Los Angeles to evict Occupy camp on Monday
Hundreds of anti-Wall Street protesters who have been camped in front of Los Angeles' City Hall for nearly two months will be evicted on Monday, city officials said on Friday.
We're asking the participants in the Occupy LA encampment to pack their belongings and leave in an orderly manner, Los Angeles Mayor Antonio Villaraigosa said in a news conference with Los Angeles Police Chief Charlie Beck.
It is time to close the park and repair the grounds so that we can restore public access to the park, he said.
Protesters need to pack up their tents and dismantle their encampment by 12:01 a.m. local time on November 28, Villaraigosa said.
The Los Angeles encampment is among the oldest and largest on the West Coast aligned with the two-month-old Occupy Wall Street demonstrations protesting economic inequality in the country and excesses of the U.S. financial system.
Staking its place since October 1 on the grounds surrounding City Hall, the compound has grown to roughly 400 tents and 700 to 800 people, according to estimates by organizers and municipal officials.
Compared to other major cities, Los Angeles has been relatively accommodating to its Occupy group. Mayor Villaraigosa at one point provided rain ponchos to campers during inclement weather.
A protester from the encampment interrupted the news conference to read a statement he said had been voted on by the group's collective assembly, saying Occupy Los Angeles would like to express their rejection of the City of Los Angeles' proposal that we leave City Hall by November 28, 2011.
Villaraigosa thanked the protester for his thoughts, but was firm about the eviction deadline.
It took a couple of hours to put up those tents, he said. It only takes a couple of hours to take them down.
AT LEAST 700 PEOPLE FACE EVICTION
Attorney Jim Lafferty, an advocate for Occupy LA and executive director of the National Lawyers Guild Los Angeles chapter, said on Tuesday the group had been offered the chance to lease 10,000 square feet of space in an old bookstore inside a downtown shopping mall for $1 a year for 10 years, as well as two plots of land on which it could grow its own food. He did not specify how much acreage was involved.
The group rejected the relocation proposal after a debate Tuesday. Many protesters called the offer an attempt to co-opt them. By Wednesday, city officials were downplaying the outcome of talks.

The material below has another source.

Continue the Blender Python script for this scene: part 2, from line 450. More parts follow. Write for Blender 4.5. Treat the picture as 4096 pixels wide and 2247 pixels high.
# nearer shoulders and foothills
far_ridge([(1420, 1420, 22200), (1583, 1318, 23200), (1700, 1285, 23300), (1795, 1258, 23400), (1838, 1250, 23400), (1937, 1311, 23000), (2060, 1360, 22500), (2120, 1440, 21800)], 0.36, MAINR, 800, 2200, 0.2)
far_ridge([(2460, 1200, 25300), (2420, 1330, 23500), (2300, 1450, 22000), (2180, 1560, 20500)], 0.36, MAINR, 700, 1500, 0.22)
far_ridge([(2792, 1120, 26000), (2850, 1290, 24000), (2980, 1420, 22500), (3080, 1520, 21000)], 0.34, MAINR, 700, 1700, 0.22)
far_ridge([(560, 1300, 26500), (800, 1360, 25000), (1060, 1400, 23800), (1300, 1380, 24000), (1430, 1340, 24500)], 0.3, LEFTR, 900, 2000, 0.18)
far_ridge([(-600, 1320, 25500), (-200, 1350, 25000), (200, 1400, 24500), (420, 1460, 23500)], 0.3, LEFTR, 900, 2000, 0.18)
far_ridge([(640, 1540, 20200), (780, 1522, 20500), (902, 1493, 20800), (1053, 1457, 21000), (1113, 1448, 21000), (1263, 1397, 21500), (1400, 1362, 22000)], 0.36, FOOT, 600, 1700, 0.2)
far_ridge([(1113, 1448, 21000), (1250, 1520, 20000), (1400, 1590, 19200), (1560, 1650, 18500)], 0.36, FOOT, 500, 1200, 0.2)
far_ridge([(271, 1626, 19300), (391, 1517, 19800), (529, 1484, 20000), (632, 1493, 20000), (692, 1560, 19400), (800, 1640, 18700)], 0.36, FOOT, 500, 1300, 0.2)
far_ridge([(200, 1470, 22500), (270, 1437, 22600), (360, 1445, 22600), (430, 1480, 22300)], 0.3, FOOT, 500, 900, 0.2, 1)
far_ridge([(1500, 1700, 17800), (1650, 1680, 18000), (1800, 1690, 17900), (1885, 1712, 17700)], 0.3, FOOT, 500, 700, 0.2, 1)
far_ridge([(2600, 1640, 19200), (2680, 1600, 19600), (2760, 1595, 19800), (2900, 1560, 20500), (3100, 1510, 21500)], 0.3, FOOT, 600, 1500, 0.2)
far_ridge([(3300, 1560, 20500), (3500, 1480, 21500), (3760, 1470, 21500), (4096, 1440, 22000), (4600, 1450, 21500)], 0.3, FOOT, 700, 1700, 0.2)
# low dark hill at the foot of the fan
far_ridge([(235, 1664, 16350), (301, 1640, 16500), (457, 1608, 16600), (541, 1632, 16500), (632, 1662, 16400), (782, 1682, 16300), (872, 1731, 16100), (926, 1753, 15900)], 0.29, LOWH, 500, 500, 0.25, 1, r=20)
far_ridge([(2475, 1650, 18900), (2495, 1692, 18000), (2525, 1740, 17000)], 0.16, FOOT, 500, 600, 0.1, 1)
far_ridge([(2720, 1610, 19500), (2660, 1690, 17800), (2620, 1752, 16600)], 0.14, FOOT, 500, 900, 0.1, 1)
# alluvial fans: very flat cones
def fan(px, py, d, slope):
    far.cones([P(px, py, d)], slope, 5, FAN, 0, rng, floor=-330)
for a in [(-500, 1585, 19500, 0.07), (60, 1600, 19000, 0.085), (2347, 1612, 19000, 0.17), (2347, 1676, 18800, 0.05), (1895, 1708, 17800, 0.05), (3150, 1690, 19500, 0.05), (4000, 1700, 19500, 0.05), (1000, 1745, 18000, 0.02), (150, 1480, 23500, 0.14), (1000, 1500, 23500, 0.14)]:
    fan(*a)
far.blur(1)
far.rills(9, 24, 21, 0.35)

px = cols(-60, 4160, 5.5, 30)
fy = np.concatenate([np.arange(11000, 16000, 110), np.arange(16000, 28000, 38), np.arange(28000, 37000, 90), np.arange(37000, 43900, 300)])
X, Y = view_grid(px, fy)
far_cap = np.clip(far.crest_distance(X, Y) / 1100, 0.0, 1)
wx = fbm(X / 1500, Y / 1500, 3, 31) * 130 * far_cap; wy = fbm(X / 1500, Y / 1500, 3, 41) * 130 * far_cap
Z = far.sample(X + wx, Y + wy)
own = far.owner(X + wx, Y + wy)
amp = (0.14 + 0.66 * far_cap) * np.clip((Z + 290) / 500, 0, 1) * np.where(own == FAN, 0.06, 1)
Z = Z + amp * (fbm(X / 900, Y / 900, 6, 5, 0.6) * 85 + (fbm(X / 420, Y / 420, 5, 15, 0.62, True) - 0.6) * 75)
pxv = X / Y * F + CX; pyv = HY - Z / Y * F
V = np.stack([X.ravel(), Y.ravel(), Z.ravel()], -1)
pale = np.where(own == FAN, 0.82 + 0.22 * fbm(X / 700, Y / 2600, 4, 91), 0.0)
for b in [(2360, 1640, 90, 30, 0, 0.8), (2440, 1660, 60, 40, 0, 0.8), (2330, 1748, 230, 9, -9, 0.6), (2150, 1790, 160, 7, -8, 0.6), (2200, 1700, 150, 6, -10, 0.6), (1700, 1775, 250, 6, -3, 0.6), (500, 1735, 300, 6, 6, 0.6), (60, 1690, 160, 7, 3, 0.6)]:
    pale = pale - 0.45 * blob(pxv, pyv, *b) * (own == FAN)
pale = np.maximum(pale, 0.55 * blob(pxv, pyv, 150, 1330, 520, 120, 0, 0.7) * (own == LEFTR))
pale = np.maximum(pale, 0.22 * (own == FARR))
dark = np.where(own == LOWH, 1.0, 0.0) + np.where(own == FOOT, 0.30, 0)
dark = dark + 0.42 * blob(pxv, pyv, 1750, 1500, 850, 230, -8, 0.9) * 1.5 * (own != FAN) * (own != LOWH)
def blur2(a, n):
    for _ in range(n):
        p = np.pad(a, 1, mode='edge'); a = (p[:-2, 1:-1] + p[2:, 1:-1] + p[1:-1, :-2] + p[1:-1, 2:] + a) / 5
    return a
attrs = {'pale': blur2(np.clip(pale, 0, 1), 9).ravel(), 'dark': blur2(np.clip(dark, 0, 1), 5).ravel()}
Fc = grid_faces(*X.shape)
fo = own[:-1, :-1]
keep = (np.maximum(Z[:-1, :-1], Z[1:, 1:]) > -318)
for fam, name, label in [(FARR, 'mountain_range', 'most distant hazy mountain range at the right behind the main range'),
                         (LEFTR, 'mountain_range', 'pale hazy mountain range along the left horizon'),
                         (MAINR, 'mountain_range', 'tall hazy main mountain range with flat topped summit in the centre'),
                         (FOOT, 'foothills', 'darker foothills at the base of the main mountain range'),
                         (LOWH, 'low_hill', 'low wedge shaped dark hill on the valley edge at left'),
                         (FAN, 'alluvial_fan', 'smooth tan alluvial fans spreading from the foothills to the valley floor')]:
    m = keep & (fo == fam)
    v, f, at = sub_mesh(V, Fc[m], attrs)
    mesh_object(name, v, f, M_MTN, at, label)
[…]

Occupy LA has posted an account of a negotiation meeting Wednesday between protesters and police about the future of the encampment on its website. The posting quoted an unnamed police official as telling the group's negotiators: The use of force will be determined by the actions in the camp. ... I don't want officers shot with paint, fire extinguishers, etc.
Villaraigosa said Friday the police reaction would be different from more violent crackdowns in cities like Oakland.
The Occupy Oakland encampment had been plagued by violence before being shut down by police earlier this month. Oakland's first attempt to evict the encampment sparked confrontations between protesters and police that evolved into one of the most violent episodes since the anti-Wall Street movement began in New York.
Former Marine Scott Olsen was critically injured during those altercations, galvanizing protests nationwide.
We've not stared each other down across barricades and barbed wire, Villaraigosa said, referring to the riot police and tear gas used in Oakland.
Beck said he wanted to avoid violence and arrests.
This is a national movement that the city of Los Angeles wanted to accommodate as best we could, Beck said. We have been reasonable. We have given 56 days.